Dans le premier cas le renchérissement des prix va modifier le partage du revenu entre consommation et investissement et par suite entre épargne et investissement. Cette hausse va engendrer des profits accrus, ce qui va se traduire par des hausses de salaires. Les taux d'intérêt étant administrés, le seul moyen des banques d'accroître leurs chiffres d'affaires, et par suite leur profit, est d'augmenter le volume du crédit qu'elles fournissent. C'est la politique qu'elles ont adoptée durant les deux dernières décennies d'où un endettement des ménages non encore quantifié.
Restructurer le système bancaire
L'investissement public peut se faire soit par un investissement autonome, soit, en termes financiers, par la dissociation entre taux emprunteurs et taux prêteurs. Cette dissociation peut être limitée à l'investissement prioritaire. Dans ce cas, on reviendrait à une spécialisation et séparation des intermédiaires. A l'encontre de cette démarche, la restructuration du système bancaire qui a été dictée d'une part par la mondialisation et d'autre part, par la libéralisation financière. Cette réforme a été entamée, depuis 1986, suite à un plan d'ajustement structurel (PAS) qui devrait déboucher sur une libéralisation de l'économie dont on mesure, aujourd'hui, les effets dévastateurs : un million de chômeurs soit un Tunisien sur sept en âge de travailler, un endettement des ménages dont on ne connaît pas l'ampleur, des salaires mirobolants servis dans le secteur bancaire... Il faut, à notre avis, revenir, au plus tôt, à une séparation des circuits financiers : les uns auront vocation de profits (non illicites comme ce fut le cas des années durant !), les autres se prévalant des priorités du plan c'est-à-dire en d'autres termes à des banques d'affaires et des banques d'investissement.

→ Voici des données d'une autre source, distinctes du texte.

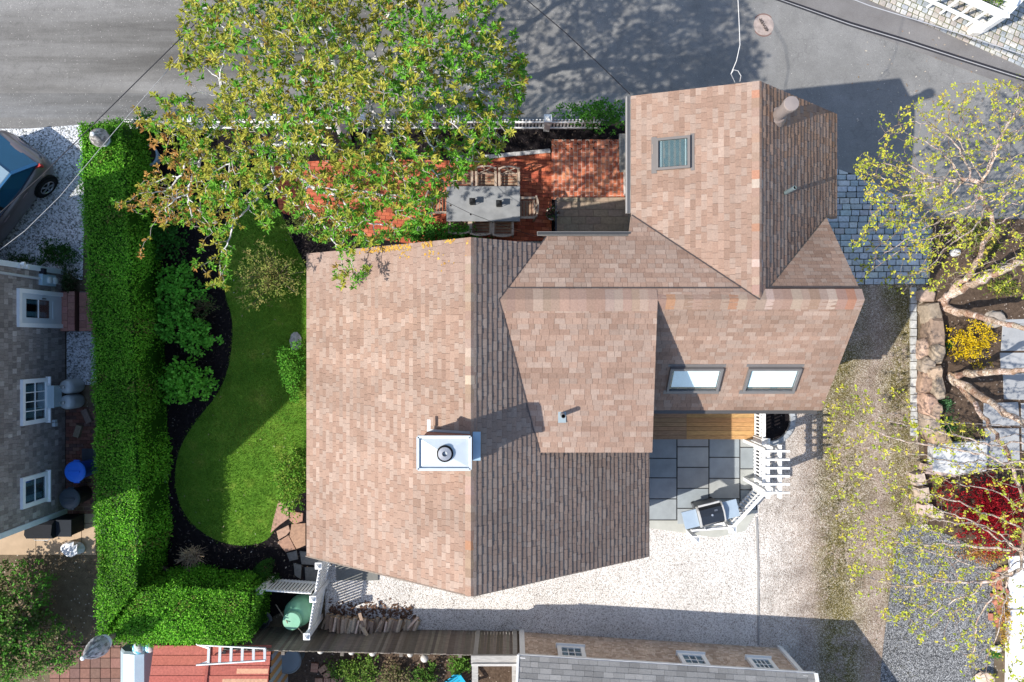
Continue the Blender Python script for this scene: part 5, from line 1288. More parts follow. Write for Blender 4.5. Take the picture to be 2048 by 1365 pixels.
m = MB(); q = pxpoly([(1960, 33), (1976, 46), (1978, 56), (1962, 68), (1946, 66), (1940, 58), (1948, 44), (1952, 34)], -.9); m.prism(q, -1.1, -.85, (.66, .63, .58), inset=.05); m.obj('flat_boulder', M_STONE, label='big pale flat boulder set in the cobbled verge', cat='boulder')
m = MB()
for i in range(26):
    t = i/25; px = 1990+random.gauss(0, 6)+8*t; py = 1135+t*110; p = G(px, py); m.box((p.x, p.y, .07+random.random()*.05), (.2, .1, .08), jitc((.42, .17, .11), .25), rz=random.random()*3, )
m.obj('loose_bricks', M_BRICK, label='crumbling row of red bricks between dark gravel and white walkway', cat='bricks')
# white fence at the north-east corner
wf = root('white_fence', P(1990, 20, -.9), 'white fence corner with wide cap rails on the cobbled verge', 'fence')
def vrail(a, b, w, h): m = MB(); m.bar(a, b, w, h, WH); return m
zf_ = .05
pa_, pb_, pc_ = P(1870, -32, zf_), P(2008, 31, zf_), P(2052, -14, zf_)
for a, b in ((pa_, pb_), (pb_, pc_)):
    m = vrail(a, b, .20, .06); d = (b-a).normalized()
    m.bar(a-Vector((0, 0, .12)), b-Vector((0, 0, .12)), .05, .12, WH); m.bar(a-Vector((0, 0, .8)), b-Vector((0, 0, .8)), .05, .12, WH)
    for t_ in (.2, .4, .6, .8): q_ = a.lerp(b, t_); m.box((q_.x, q_.y, -.55), (.06, .06, 1.1), WH, rz=math.atan2(d.y, d.x))
    m.obj('fence_panel', M_WHITE, wf)
m = vrail(P(1912, -50, .3), P(2035, 6, .3), .16, .05); m.obj('rail', M_WHITE, wf)
for q in (pb_, pc_): post(wf, Vector((q.x, q.y, -1.15)), .16, 1.25)

# ---- manhole, wires, string lights
mp = G(1527, 51); gxy = Vector((-(g(mp.x+.3, mp.y)-g(mp.x-.3, mp.y))/.6, -(g(mp.x, mp.y+.3)-g(mp.x, mp.y-.3))/.6, 1)); mh = root('manhole_cover', mp+Vector((0, 0, .012)), 'round rusty sewer manhole cover in the asphalt street', 'manhole cover')
m = MB(); m.lathe([(.35, .0), (.35, .018), (.318, .018), (.316, .010)], mp, 40, (.20, .12, .10)); m.obj('rim', M_SHINY if False else M_RUBB, mh)
m = MB(); m.lathe([(.312, .0), (.312, .022), (.02, .023)], mp, 40, (.42, .34, .30))
for a in (2.2, -.95): m.lathe([(.022, .0), (.022, .0262), (.001, .0264)], mp+Vector((.21*math.cos(a), .21*math.sin(a), 0)), 8, (.05, .04, .04))
m.obj('lid', vc('rusty_iron', .8, .2, amt=.3, scale=6, bump=.4), mh)
tc = bpy.data.curves.new('lettering', 'FONT'); tc.body = 'SEWER'; tc.size = .13; tc.align_x = 'CENTER'; tc.align_y = 'CENTER'; tc.extrude = .004; tc.offset = .002
to = bpy.data.objects.new('tmp', tc); COL.objects.link(to); bpy.context.view_layer.update()
me = bpy.data.meshes.new_from_object(to.evaluated_get(bpy.context.evaluated_depsgraph_get())); bpy.data.objects.remove(to)
lt = bpy.data.objects.new('lettering', me); COL.objects.link(lt); me.materials.clear()
ca = me.color_attributes.new('Col', 'FLOAT_COLOR', 'CORNER'); ca.data.foreach_set('color', [.07, .055, .05, 1]*len(me.loops)); me.materials.append(M_RUBB)
mh.rotation_euler = Vector((0, 0, 1)).rotation_difference(gxy.normalized()).to_euler(); lt.parent = mh; lt.location = (0, 0, .028); lt.rotation_euler = (0, 0, math.radians(122))
def wire(name, pts, r, c, lab, mat=None):
    m = MB(); pp = []
    for i in range(len(pts)-1):
        for k in range(8): pp.append(Vector(pts[i]).lerp(Vector(pts[i+1]), k/8))
    pp.append(Vector(pts[-1])); m.tube(pp, r, 6, c); return m.obj(name, mat or M_RUBB, label=lab, cat='wire')
wire('overhead_wire', [P(470, -30, 6.5), P(358, 80, 6.3), P(200, 236, 6.0), P(85, 350, 5.8), P(-60, 480, 5.7)], .011, (.03, .03, .035), 'thin black overhead wire from the street across the parked car')
wire('overhead_wire', [P(380, 90, 6.0), P(345, 130, 5.9), P(230, 262, 5.7), P(120, 393, 5.5), P(50, 462, 5.45), P(-40, 530, 5.4)], .007, (.34, .34, .34), 'pale overhead wire from the maple down to the grey house')
wire('overhead_wire', [P(1030, -20, 7.2), P(1130, 65, 6.6), P(1205, 135, 5.8), (NWX-.03, YT+.03, 4.9)], .010, (.02, .02, .025), 'thin black wire running to the gutter corner of the house')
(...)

Pour favoriser les priorités retenues par le PAS et assurer une part déterminante de l'épargne, l'Etat peut privilégier les institutions non bancaires par un taux de rémunération de l'épargne supérieur à celui collecté par les banques. Cette disparité peut même être accentuée par le recours aux exonérations fiscales. Cette canalisation de l'épargne vers les institutions non bancaires va avoir pour effet de minimiser le rôle de transformation des banques d'où leur spécialisation en banques d'affaires et en banques de dépôts. Les perturbations du marché étant fortes et leur évolution chaotique, les phénomènes liés à l'informalité commencent à préoccuper les autorités monétaires et deviennent d'actualité. L'économie informelle est intégrée dans la nouvelle approche du chaos. Celui-ci est défini comme une situation où les procédures de régulation traditionnelle, maîtrisées par les principaux opérateurs économiques officiels (Etat, institutions monétaires et financières), cessent d'être opérationnelles. Quoique l'origine du mal reste toujours incertaine et son interprétation confuse, tout le monde s'accorde sur son danger. L'arsenal de mesures attendues (austérité, baisse du pouvoir d'achat, politique de rigueur...) afin de parer au plus pressé (inflation, chômage, inégalités...), le marasme économique persistant et s'accentuant, a remis en cause les prévisions et les modèles économiques. La basse conjoncture semble s'instaurer pour longtemps même si on table sur une certaine relance, peu probable à court terme. La contraction de la liquidité est un signe non négligeable. D'ailleurs le conseil d'administration de la Banque Centrale, outre l'injection de 3,873 MDT (La Presse du 13/2/2012), appelle de son côté «le secteur bancaire à la poursuite des efforts pour mobiliser les ressources nécessaires assurant l'activité des entreprises et permettant la relance de l'investissement». Seule l'activité bancaire a résisté à la crise, au cours de l'année 2011, d'où la nécessité d'un examen plus attentif et plus approfondi du circuit financier. Pourtant l'agence de notation Fitch Rating a dégradé la note des cinq principales banques en les plaçant à BBB-« surveillance négative » (voir à ce sujet notre article: Agences de notation : un mal nécessaire ?! publié par La Presse le 2/9/2011).
Quels remèdes à apporter à la crise qui s'instaure dans notre pays alors qu'une certaine confusion règne dans notre environnement politique qui, se souciant peu de l'évolution future du monde, continue ses chamailleries. Avec des faux problèmes, la perversité de certains venus d'ailleurs pour ajouter à la confusion dans les esprits et le peu de perspicacité affichée sur tous les plans, le pessimisme et le doute s'installent. Les citoyens se demandent de plus en plus si, quelque part, les politiques ne cherchent pas à détourner leur attention des véritables problèmes qu'ils vivent. Ils ne s'expliquent pas du tout que le débat économique ne tienne pas compte de leurs priorités. Il appartient à nous tous d'y contribuer!